Sreshta Rit Premnath is an artist based in New York City. He has an MFA from Bard College, was a Whitney Independent Study Program fellow in 2008 and attended Skowhegan in 2009. He has shown his work and curated shows at galleries including SKE (Bangalore), Bose Pacia (NYC), Thomas Erben (NYC) and Rotunda (NYC). He will show a solo project in the Art Statements section of Art Basel in 2010. His work has been reviewed in Flash Art, New York Times and Art Forum.com. He founded Shifter Magazine in 2004.
www.circumscript.net

Originally trained as a potter’s apprentice, Jean-Marc Superville-Sovak has become an amateur collector of discarded and deformed waste brick found along the Hudson River. When he is not trying to build ruinous structures with them, he occasionally gives tours of NYC housing developments, identifying the features of the Hudson Valley bricks they were built with. Superville-Sovak graduated in 2007 from the Film/Video MFA program at Bard College. He has been the recipient of a Canada Council for the Arts Travel Grant to Media Artists and his drawings are currently on view at The Drawing Center Viewing Program.

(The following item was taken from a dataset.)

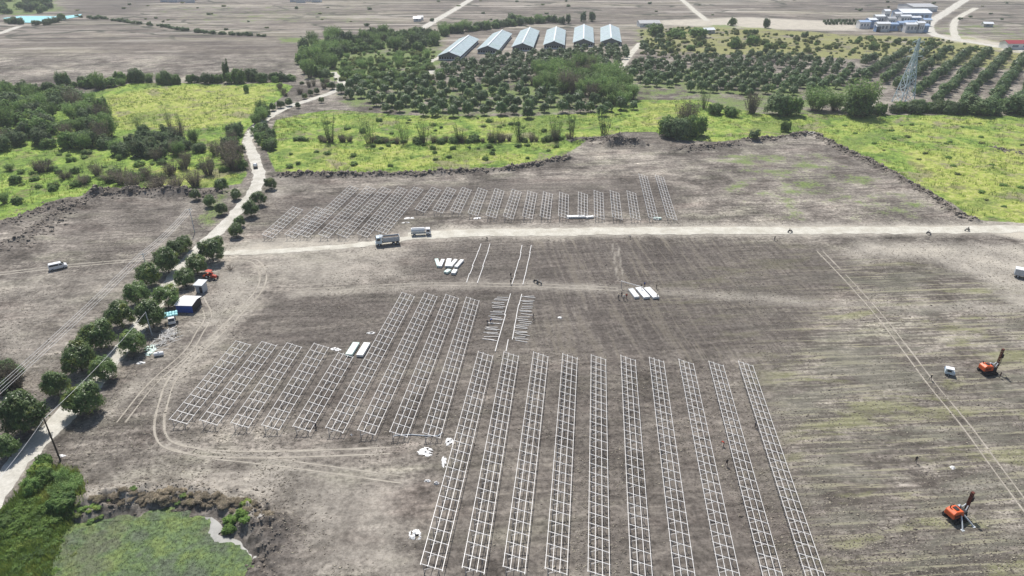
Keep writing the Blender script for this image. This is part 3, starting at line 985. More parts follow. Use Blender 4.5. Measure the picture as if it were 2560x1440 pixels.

www.supervillesovak.com/home.html

Julie Tolentino Wood creates intimate movement-based installations involving solo, time-based performances, sculptural endurance events and audio soundscapes. She has worked and toured internationally with David Rousseve/REALITY Dance Theater, Ron Athey, Ibrahim Quarishi, Helen Paris and Leslie Hill, Margarita Guergue, Amy Pivar, Ori Flomin and others. She has collaborated on video works with Rob Roth and Abigail Severance. Her recent live works include: CRY OF LOVE-A Labyrinth; THE SKY REMAINS THE SAME-The Archive Project; and A TRUE STORY ABOUT TWO PEOPLE (a 24-hour performance).